From the first line of the data below, copy each line up to the one containing "sstep(6, 20, dd)", and include that line too.

* * *

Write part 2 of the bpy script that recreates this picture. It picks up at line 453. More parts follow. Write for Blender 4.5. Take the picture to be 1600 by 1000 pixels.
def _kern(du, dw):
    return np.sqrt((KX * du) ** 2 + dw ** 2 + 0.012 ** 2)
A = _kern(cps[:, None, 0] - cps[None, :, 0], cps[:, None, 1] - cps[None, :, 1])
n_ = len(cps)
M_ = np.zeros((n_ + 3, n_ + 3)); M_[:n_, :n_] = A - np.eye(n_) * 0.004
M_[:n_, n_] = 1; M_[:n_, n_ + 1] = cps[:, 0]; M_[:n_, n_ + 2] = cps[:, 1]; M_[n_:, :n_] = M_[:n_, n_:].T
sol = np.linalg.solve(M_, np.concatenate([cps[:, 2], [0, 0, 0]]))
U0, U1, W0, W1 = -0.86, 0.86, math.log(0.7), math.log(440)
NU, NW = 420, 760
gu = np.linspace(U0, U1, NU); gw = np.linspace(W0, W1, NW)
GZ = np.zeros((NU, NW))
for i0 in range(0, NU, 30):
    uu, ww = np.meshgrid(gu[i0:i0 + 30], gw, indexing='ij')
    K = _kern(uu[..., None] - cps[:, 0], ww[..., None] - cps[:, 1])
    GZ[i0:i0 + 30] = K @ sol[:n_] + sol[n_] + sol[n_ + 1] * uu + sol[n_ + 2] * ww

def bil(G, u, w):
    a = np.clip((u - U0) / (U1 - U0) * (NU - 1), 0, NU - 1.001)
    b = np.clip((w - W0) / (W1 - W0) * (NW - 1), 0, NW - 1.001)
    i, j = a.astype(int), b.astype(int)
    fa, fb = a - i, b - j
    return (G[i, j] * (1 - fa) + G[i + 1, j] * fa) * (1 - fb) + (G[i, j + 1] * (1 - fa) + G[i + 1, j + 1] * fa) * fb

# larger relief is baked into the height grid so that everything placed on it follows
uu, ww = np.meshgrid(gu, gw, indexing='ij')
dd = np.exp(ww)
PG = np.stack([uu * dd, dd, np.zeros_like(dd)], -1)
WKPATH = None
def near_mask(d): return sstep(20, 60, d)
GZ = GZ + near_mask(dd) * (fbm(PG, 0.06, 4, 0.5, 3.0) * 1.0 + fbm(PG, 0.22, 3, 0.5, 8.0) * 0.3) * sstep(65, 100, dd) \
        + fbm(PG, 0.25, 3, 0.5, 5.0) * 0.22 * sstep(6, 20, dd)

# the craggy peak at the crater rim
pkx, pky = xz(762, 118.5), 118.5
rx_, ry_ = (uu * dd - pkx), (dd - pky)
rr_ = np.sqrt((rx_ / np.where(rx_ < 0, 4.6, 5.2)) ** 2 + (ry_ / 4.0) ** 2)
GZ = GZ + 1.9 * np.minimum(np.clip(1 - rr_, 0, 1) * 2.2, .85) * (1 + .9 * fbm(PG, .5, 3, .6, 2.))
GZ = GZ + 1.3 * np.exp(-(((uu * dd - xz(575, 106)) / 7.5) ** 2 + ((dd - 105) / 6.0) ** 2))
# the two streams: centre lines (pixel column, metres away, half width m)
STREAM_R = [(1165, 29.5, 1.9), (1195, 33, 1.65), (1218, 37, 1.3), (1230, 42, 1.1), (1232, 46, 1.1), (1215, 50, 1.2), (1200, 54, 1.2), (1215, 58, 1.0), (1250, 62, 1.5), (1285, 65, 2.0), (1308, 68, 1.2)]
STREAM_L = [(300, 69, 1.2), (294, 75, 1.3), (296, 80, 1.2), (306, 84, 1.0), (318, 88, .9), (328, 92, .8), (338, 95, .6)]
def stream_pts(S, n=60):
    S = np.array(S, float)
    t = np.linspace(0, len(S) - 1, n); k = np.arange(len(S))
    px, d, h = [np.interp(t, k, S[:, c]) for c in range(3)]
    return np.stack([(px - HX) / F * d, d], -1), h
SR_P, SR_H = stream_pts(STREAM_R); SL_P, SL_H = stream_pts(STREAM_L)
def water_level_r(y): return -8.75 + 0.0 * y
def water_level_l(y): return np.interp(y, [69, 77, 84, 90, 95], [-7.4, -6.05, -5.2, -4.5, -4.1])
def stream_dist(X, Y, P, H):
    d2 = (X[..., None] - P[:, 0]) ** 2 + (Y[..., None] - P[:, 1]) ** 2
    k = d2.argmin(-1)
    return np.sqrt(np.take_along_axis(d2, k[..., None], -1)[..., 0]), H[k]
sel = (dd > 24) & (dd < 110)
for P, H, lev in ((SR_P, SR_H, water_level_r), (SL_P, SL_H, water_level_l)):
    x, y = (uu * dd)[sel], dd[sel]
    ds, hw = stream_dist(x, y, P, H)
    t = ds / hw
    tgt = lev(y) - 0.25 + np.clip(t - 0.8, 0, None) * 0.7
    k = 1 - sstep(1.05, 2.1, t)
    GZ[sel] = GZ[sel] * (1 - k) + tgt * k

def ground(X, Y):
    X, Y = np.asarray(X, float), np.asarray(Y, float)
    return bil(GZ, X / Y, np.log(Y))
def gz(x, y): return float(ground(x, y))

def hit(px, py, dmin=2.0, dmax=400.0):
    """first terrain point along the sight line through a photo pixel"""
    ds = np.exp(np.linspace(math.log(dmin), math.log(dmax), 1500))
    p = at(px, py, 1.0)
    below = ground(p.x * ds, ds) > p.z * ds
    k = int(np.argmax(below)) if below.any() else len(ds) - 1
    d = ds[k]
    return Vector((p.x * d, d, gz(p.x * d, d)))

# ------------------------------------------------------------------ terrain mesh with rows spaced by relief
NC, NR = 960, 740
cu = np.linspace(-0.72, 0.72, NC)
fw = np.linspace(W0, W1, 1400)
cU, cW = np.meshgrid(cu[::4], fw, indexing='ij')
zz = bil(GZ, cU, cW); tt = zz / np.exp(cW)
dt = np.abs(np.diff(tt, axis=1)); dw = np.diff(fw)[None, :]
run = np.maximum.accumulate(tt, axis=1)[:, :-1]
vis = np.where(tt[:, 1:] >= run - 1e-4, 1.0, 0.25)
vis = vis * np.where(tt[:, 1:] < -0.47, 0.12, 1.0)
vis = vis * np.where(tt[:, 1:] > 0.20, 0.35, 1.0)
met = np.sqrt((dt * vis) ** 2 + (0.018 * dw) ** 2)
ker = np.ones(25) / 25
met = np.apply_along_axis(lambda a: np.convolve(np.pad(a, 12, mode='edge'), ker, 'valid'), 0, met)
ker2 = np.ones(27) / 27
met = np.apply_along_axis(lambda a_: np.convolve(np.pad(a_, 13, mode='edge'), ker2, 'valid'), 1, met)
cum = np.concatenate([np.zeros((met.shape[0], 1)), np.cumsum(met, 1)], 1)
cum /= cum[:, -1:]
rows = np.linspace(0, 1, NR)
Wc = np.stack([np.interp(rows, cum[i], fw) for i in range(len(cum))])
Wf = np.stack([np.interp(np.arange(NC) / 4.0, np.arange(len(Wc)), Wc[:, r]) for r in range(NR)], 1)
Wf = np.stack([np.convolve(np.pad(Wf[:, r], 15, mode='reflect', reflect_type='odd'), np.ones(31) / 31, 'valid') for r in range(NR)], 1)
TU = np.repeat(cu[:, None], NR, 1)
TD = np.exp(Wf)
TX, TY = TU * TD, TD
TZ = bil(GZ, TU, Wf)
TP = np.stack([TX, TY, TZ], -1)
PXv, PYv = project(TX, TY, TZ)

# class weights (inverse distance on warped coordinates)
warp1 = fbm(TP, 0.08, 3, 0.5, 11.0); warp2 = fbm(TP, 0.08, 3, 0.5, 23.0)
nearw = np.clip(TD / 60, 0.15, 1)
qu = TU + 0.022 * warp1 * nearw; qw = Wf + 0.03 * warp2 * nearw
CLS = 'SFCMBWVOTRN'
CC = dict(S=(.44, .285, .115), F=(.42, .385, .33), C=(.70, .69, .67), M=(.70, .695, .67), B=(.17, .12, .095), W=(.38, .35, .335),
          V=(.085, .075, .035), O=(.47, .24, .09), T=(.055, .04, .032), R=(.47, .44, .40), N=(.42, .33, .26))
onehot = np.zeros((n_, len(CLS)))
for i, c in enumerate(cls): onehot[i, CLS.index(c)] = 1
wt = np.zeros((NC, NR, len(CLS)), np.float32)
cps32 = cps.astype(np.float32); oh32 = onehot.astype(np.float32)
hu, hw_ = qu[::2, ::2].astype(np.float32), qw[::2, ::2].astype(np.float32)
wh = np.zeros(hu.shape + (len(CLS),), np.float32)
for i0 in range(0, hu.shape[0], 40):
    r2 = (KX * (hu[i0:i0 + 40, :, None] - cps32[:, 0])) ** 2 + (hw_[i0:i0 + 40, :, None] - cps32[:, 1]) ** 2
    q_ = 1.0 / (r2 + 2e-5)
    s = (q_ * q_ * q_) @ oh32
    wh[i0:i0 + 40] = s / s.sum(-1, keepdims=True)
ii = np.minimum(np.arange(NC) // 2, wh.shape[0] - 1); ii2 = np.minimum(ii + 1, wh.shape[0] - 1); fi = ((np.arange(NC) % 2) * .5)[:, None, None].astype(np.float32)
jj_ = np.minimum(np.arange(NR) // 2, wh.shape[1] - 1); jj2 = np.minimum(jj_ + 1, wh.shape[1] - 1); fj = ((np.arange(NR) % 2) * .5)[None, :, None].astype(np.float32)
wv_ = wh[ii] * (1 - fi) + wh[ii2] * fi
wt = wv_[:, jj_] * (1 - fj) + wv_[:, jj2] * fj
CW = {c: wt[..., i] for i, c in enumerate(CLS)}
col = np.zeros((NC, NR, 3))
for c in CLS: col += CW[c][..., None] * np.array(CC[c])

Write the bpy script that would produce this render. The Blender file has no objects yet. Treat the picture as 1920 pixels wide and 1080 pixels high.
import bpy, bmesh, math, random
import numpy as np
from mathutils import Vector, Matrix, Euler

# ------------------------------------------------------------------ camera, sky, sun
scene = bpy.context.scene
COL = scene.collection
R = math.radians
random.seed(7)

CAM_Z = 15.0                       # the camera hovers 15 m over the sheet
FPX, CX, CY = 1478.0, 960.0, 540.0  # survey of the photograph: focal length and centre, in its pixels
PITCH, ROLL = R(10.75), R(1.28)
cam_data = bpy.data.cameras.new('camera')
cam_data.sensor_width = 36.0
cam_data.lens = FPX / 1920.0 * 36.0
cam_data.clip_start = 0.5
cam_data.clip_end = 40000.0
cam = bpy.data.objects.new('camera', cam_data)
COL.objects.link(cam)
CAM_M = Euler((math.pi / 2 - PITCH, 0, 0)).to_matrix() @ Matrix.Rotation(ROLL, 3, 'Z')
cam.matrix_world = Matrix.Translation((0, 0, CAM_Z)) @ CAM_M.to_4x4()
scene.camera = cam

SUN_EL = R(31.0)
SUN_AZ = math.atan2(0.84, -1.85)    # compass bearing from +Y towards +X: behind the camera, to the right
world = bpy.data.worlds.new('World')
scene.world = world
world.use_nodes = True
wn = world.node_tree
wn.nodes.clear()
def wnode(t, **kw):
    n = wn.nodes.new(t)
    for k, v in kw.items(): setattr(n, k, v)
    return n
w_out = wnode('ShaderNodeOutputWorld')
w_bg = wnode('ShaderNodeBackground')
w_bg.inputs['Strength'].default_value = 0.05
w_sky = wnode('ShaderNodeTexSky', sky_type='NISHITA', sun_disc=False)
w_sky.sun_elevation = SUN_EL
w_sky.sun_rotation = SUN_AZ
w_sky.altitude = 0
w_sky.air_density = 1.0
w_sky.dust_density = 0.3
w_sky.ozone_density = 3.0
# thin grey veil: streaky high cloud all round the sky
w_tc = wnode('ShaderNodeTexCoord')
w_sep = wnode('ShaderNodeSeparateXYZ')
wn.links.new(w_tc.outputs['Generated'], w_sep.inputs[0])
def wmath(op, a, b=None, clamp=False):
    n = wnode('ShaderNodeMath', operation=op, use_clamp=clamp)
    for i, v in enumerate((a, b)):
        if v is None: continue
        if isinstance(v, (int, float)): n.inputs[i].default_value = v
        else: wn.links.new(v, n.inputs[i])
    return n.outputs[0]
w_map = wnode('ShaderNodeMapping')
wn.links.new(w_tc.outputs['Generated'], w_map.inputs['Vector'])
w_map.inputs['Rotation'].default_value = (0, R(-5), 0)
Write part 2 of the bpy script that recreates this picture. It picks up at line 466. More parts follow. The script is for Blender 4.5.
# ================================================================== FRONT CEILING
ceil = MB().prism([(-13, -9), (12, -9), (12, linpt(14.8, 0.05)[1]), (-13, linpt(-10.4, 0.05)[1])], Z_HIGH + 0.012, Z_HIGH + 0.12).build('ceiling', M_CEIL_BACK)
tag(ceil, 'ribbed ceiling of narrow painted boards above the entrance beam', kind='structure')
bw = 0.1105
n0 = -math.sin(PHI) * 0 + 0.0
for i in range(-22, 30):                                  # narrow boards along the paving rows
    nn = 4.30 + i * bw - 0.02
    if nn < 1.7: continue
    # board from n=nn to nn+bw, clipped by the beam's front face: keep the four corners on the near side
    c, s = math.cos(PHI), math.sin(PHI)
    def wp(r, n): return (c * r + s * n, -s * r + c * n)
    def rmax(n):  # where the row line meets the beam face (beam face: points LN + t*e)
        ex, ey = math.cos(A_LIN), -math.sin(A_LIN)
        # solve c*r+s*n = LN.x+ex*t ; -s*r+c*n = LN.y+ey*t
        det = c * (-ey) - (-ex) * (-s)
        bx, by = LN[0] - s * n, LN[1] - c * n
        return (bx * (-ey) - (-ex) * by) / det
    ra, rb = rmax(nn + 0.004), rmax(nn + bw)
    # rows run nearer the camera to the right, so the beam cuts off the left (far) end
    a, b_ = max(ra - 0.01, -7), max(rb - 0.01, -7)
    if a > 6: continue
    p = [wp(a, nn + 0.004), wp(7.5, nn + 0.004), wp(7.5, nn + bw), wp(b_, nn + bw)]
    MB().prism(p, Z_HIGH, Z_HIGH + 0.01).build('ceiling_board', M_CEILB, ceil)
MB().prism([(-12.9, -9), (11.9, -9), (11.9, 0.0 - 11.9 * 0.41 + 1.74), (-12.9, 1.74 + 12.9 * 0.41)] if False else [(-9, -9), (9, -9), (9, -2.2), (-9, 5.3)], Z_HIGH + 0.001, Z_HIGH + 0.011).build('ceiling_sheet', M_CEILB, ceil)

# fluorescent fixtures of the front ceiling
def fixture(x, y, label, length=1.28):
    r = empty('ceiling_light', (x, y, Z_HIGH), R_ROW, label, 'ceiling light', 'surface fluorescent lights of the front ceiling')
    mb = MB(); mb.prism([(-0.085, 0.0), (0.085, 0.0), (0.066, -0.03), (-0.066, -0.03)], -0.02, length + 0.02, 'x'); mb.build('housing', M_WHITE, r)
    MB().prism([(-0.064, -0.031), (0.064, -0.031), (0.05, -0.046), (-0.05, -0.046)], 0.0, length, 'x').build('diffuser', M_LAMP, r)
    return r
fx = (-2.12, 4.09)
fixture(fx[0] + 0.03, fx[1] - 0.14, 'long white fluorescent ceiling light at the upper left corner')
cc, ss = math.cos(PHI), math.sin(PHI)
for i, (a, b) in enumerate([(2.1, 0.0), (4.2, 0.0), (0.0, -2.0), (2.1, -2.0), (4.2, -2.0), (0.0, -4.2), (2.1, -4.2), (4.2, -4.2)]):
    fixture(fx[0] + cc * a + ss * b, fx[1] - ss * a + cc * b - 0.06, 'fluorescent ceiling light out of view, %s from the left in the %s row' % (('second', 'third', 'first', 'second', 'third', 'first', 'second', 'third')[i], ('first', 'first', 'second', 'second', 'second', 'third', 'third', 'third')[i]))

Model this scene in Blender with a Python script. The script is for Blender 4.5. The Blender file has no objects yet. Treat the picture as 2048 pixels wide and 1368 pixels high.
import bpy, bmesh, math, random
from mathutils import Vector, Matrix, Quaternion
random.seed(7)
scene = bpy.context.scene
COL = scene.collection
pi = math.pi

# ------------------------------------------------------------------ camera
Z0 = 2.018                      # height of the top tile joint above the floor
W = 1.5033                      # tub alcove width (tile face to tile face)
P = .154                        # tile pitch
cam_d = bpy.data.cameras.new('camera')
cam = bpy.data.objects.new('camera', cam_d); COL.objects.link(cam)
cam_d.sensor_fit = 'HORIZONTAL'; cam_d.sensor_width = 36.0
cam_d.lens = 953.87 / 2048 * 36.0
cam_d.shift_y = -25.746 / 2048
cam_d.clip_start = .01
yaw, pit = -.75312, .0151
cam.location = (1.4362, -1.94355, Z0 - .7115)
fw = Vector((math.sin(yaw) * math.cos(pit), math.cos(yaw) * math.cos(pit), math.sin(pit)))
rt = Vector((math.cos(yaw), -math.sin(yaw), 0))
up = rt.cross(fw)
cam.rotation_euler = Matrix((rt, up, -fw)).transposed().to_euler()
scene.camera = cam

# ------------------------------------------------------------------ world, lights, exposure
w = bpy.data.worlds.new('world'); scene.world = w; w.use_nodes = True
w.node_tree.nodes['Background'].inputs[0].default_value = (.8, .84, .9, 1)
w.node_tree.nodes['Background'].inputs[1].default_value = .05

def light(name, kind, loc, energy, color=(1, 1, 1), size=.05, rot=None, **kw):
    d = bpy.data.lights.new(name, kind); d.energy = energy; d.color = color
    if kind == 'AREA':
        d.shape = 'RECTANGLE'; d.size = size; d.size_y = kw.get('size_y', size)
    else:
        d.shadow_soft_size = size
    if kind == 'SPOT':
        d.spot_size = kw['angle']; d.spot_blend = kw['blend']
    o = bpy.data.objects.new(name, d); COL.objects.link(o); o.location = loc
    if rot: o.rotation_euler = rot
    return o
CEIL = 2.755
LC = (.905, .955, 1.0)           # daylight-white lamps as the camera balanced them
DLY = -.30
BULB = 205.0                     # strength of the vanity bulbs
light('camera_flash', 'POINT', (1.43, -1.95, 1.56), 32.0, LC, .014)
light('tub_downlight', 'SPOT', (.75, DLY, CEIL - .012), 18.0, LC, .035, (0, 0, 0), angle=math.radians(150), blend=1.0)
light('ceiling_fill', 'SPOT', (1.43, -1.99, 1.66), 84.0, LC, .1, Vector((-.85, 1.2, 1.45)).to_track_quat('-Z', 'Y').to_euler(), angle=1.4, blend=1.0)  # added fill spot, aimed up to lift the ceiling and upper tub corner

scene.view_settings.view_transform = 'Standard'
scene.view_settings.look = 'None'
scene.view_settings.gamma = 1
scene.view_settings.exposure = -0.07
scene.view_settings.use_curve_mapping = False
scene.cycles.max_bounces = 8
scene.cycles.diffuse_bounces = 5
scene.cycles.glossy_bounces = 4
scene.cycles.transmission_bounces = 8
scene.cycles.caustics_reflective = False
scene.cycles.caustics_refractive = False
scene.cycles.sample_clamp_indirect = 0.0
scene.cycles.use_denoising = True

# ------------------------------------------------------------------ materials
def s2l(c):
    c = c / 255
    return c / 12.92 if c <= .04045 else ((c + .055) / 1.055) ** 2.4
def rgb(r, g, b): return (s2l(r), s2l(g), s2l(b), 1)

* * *

## The reply
Write part 2 of the bpy script that recreates this picture. It picks up at line 453. More parts follow. Write for Blender 4.5. Take the picture to be 1600 by 1000 pixels.
def _kern(du, dw):
    return np.sqrt((KX * du) ** 2 + dw ** 2 + 0.012 ** 2)
A = _kern(cps[:, None, 0] - cps[None, :, 0], cps[:, None, 1] - cps[None, :, 1])
n_ = len(cps)
M_ = np.zeros((n_ + 3, n_ + 3)); M_[:n_, :n_] = A - np.eye(n_) * 0.004
M_[:n_, n_] = 1; M_[:n_, n_ + 1] = cps[:, 0]; M_[:n_, n_ + 2] = cps[:, 1]; M_[n_:, :n_] = M_[:n_, n_:].T
sol = np.linalg.solve(M_, np.concatenate([cps[:, 2], [0, 0, 0]]))
U0, U1, W0, W1 = -0.86, 0.86, math.log(0.7), math.log(440)
NU, NW = 420, 760
gu = np.linspace(U0, U1, NU); gw = np.linspace(W0, W1, NW)
GZ = np.zeros((NU, NW))
for i0 in range(0, NU, 30):
    uu, ww = np.meshgrid(gu[i0:i0 + 30], gw, indexing='ij')
    K = _kern(uu[..., None] - cps[:, 0], ww[..., None] - cps[:, 1])
    GZ[i0:i0 + 30] = K @ sol[:n_] + sol[n_] + sol[n_ + 1] * uu + sol[n_ + 2] * ww

def bil(G, u, w):
    a = np.clip((u - U0) / (U1 - U0) * (NU - 1), 0, NU - 1.001)
    b = np.clip((w - W0) / (W1 - W0) * (NW - 1), 0, NW - 1.001)
    i, j = a.astype(int), b.astype(int)
    fa, fb = a - i, b - j
    return (G[i, j] * (1 - fa) + G[i + 1, j] * fa) * (1 - fb) + (G[i, j + 1] * (1 - fa) + G[i + 1, j + 1] * fa) * fb

# larger relief is baked into the height grid so that everything placed on it follows
uu, ww = np.meshgrid(gu, gw, indexing='ij')
dd = np.exp(ww)
PG = np.stack([uu * dd, dd, np.zeros_like(dd)], -1)
WKPATH = None
def near_mask(d): return sstep(20, 60, d)
GZ = GZ + near_mask(dd) * (fbm(PG, 0.06, 4, 0.5, 3.0) * 1.0 + fbm(PG, 0.22, 3, 0.5, 8.0) * 0.3) * sstep(65, 100, dd) \
        + fbm(PG, 0.25, 3, 0.5, 5.0) * 0.22 * sstep(6, 20, dd)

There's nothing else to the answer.